━━━━━ Information supplied ━━━━━
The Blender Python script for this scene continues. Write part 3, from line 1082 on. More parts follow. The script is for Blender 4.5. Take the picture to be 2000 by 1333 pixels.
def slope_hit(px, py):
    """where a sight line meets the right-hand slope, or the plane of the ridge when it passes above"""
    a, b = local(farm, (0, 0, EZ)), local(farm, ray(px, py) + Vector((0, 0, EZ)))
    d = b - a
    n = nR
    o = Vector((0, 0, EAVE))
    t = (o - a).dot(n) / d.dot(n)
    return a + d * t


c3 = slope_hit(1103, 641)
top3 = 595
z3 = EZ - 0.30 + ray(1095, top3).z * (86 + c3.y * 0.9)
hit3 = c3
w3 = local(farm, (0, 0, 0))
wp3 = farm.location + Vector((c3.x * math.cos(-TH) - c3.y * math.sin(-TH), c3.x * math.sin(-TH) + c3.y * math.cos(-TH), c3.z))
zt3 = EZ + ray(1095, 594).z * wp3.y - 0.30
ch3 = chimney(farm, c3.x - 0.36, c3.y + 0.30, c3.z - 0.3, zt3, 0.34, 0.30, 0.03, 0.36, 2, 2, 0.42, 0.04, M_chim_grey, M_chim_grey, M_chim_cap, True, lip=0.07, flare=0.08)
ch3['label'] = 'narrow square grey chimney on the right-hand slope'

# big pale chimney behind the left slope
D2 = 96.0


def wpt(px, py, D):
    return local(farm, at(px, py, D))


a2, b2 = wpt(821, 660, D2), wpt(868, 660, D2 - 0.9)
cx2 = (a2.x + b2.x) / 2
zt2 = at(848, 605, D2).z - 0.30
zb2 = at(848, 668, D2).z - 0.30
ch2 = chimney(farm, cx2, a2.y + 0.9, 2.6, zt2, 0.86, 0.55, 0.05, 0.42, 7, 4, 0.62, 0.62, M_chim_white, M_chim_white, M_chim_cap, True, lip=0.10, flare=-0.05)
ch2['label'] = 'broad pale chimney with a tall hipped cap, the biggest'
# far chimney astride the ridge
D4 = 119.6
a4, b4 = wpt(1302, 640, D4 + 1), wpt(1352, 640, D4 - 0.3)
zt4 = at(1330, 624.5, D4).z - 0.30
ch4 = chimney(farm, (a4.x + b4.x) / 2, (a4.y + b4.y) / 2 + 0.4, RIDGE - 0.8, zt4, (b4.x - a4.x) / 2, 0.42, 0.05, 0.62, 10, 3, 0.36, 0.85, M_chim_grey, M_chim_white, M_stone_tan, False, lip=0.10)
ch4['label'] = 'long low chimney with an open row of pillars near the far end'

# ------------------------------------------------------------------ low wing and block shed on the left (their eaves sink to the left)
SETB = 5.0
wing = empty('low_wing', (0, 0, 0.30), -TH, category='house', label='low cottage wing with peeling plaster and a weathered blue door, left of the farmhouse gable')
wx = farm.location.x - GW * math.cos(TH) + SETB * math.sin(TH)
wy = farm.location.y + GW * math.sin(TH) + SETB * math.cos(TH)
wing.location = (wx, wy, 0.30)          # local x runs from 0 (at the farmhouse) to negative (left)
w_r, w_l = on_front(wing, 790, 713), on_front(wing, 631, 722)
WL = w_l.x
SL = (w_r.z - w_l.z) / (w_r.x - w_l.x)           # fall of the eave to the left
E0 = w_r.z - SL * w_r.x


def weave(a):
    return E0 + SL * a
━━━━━
Exercise brief: Restate the listing exactly, starting at its first line and ending at the line where "return a + d * t" occurs; include both and no other lines.

Task output:
The Blender Python script for this scene continues. Write part 3, from line 1082 on. More parts follow. The script is for Blender 4.5. Take the picture to be 2000 by 1333 pixels.
def slope_hit(px, py):
    """where a sight line meets the right-hand slope, or the plane of the ridge when it passes above"""
    a, b = local(farm, (0, 0, EZ)), local(farm, ray(px, py) + Vector((0, 0, EZ)))
    d = b - a
    n = nR
    o = Vector((0, 0, EAVE))
    t = (o - a).dot(n) / d.dot(n)
    return a + d * t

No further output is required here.